[Cerowrt-devel] Correctly calculating overheads on unknown connections

Andy Furniss adf.lists at gmail.com
Wed Sep 24 05:17:52 EDT 2014


Sebastian Moeller wrote:

> Thanks for sharing your test case; I can repeat these results
> exactly on my machines (I also tried htb instead hfsc for fun: same
> result as to be expected see below). Looking back at
> http://lxr.free-electrons.com/ident?i=qdisc_pkt_len_init (line
> 2731):
>
> qdisc_skb_cb(skb)->pkt_len += (gso_segs - 1) * hdr_len ;
>
> I begin to realize this function is not responsible for adding
> single wire packet’s ethernet header, but for figuring out in how
> many on-the-wire packets to chop down a GSO packet , and add the
> header overhead for the additional wire packets, I had completely
> looked over the (gso-segs - 1) part, oops.

Glad it helped - I know from trying, and giving up, how hard/error prone
reading kernel code can be :-)

>
> @cerowrt-devel: everyone using link layer ATM you might want to try
> to reduce the the per packet overhead by 14… (but please test)

Maybe you mean overhead calculated by a script?

Just to be clear, I expect that wrt would be shaping on ppp, so you
don't need to take 14 if that's the case.


> So I stand corrected, you are right, tic’s stab automatically adds
> the ethernet header. So I am off to repeat my netperf-wrapper tests
> right now again with overhead of 30 instead of 44, again these tests
> confirm your observation.
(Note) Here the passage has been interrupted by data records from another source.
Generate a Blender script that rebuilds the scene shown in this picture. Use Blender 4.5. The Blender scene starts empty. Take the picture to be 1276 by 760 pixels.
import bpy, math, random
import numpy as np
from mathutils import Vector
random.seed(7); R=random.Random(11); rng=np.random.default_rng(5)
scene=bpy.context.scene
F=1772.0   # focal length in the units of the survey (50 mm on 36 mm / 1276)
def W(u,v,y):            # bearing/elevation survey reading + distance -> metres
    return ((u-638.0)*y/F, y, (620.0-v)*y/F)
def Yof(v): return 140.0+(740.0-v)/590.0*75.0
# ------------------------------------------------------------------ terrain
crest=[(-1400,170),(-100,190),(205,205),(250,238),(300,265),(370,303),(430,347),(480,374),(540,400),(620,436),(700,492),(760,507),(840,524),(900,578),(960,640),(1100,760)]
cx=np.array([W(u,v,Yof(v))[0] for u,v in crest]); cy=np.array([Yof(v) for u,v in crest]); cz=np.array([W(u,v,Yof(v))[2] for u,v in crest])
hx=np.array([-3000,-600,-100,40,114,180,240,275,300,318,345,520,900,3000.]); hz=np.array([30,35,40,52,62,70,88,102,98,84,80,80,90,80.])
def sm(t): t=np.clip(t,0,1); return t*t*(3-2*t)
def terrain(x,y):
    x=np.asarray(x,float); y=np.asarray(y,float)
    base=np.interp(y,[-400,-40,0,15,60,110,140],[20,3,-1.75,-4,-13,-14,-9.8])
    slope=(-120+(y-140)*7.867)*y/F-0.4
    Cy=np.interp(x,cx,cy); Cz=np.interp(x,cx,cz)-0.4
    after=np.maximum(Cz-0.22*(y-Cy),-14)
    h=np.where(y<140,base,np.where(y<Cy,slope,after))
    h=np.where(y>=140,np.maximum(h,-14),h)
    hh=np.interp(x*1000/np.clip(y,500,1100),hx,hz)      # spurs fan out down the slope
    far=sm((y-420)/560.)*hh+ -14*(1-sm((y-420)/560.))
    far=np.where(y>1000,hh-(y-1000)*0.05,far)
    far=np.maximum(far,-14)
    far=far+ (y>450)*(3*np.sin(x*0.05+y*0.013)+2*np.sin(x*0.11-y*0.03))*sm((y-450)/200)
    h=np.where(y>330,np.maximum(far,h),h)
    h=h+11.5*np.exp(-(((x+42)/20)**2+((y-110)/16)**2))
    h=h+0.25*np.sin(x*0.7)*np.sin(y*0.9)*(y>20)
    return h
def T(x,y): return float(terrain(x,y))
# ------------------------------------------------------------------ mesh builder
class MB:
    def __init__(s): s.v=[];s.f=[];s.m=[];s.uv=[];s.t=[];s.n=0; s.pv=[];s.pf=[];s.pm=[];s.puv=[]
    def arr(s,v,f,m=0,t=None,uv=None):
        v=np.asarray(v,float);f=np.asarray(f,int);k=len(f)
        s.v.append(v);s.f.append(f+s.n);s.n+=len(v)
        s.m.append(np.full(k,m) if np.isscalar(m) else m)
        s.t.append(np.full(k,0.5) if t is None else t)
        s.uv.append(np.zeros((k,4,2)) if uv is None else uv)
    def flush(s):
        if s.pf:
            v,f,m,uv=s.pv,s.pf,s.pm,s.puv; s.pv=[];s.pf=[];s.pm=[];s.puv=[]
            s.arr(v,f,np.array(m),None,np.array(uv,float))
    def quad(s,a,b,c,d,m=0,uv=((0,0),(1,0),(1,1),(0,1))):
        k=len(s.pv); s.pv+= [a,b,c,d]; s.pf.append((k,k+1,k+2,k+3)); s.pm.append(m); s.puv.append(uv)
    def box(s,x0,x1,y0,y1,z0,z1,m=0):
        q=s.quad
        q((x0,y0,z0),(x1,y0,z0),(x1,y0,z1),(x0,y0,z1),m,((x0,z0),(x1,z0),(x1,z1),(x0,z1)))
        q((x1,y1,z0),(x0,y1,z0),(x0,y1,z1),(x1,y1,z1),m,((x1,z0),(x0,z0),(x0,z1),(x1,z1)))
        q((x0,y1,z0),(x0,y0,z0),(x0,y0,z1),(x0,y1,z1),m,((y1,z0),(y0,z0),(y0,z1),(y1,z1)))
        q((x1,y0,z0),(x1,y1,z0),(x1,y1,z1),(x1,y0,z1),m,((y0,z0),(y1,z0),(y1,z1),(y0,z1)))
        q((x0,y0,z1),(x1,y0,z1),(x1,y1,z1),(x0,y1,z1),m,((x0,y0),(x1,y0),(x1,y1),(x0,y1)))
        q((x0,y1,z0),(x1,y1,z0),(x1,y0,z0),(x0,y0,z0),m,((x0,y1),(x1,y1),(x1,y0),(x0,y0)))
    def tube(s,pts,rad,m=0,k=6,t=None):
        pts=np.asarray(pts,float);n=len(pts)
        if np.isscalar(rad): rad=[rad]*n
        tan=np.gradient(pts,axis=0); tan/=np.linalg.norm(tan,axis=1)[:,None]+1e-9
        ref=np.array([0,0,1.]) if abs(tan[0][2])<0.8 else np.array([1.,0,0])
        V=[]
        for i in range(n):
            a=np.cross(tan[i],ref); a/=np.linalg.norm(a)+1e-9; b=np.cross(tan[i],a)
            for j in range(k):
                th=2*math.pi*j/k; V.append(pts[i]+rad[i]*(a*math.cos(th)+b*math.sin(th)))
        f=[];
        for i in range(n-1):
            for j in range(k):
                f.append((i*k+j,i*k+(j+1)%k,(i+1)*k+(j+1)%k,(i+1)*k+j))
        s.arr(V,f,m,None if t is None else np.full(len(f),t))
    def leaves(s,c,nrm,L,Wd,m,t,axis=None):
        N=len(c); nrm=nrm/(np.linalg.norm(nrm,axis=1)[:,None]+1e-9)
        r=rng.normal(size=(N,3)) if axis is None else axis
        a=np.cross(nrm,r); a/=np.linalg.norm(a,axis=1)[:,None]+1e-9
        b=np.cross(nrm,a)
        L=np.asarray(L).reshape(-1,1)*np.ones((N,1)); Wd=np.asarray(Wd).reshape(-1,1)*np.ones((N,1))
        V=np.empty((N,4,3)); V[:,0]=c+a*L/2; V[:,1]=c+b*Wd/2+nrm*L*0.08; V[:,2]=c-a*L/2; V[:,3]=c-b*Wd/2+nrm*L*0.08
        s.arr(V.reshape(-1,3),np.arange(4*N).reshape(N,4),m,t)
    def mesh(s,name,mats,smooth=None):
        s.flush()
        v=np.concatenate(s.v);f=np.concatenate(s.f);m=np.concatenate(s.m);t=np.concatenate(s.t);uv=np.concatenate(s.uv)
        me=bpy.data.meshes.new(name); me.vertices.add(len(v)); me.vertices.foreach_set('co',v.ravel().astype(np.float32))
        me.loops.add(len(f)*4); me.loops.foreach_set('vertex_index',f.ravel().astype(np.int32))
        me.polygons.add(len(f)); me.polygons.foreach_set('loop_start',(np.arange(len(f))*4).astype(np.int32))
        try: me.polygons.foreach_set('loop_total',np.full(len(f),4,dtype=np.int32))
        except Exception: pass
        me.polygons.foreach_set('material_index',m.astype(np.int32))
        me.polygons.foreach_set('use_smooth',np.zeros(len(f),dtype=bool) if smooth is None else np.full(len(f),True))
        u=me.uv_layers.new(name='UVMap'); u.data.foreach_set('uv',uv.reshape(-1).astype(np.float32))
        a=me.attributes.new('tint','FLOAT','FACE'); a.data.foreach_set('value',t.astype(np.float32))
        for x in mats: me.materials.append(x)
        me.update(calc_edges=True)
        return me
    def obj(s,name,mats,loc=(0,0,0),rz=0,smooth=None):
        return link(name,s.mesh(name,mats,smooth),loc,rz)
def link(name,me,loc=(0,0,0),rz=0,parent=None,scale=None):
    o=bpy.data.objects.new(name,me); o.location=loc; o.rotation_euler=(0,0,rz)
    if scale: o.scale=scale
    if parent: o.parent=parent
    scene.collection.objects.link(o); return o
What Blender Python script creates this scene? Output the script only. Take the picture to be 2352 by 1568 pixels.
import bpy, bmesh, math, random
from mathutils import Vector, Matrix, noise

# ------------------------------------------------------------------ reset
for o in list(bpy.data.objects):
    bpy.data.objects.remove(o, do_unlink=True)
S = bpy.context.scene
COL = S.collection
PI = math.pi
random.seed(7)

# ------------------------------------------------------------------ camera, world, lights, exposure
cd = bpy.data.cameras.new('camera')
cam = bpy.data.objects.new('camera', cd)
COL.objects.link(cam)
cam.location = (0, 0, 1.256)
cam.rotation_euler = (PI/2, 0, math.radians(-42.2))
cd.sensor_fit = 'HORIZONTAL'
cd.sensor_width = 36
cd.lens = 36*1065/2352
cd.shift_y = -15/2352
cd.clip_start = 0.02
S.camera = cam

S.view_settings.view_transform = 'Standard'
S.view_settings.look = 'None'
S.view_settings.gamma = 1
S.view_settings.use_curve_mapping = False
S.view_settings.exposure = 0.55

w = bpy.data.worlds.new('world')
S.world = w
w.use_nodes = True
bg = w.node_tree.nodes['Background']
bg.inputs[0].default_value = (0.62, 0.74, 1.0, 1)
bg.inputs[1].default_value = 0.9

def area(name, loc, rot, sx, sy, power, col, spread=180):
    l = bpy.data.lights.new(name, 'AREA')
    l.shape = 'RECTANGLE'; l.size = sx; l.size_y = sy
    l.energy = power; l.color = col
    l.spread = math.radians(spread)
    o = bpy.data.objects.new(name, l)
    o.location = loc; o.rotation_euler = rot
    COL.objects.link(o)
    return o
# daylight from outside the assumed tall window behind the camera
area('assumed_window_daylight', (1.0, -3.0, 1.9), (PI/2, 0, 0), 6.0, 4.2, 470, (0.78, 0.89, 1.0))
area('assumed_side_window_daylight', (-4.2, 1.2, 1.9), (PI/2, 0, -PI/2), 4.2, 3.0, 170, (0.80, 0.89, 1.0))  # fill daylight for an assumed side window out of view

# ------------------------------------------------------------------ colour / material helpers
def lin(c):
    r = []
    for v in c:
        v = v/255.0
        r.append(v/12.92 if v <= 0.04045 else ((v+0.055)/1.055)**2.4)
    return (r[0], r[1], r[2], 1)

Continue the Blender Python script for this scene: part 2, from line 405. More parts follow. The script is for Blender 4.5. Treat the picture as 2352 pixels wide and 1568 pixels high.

Interestingly, it seems netperf-wrapper’s
> RRUL test really is suited to figure out the overhead: while shaping
> to 100% of line rate (on ADSL2+ where line rate rate is the net line
> rate (after FEC)) specifying too small an overhead the ICMP latency
> plot shows larger deviations from the expected unload RTT plus 10ms.
> Too large an overhead however just decreases the good put bait while
> leaving the latency well under control.

I wouldn't word it like "stab adds ..." This is nothing to do with stab
really - just the only length stab knows is skb->len and that means
different things on different interfaces because of how the kernel works.

(I haven't retested all this, but I doubt it's changed)

On ppp skb->len = ip len

On eth skb->len = ip len + 14

On vlan skb->len = ip len + 18

If you ran my script on various interfaces without stab I expect you
would still be able to see the difference - everyone who does any tc on
eth gets shaping with ip+14 sized packets.

Even without tc involved I think you could see the difference looking at
ip -s ls xxxx type stats on different interfaces.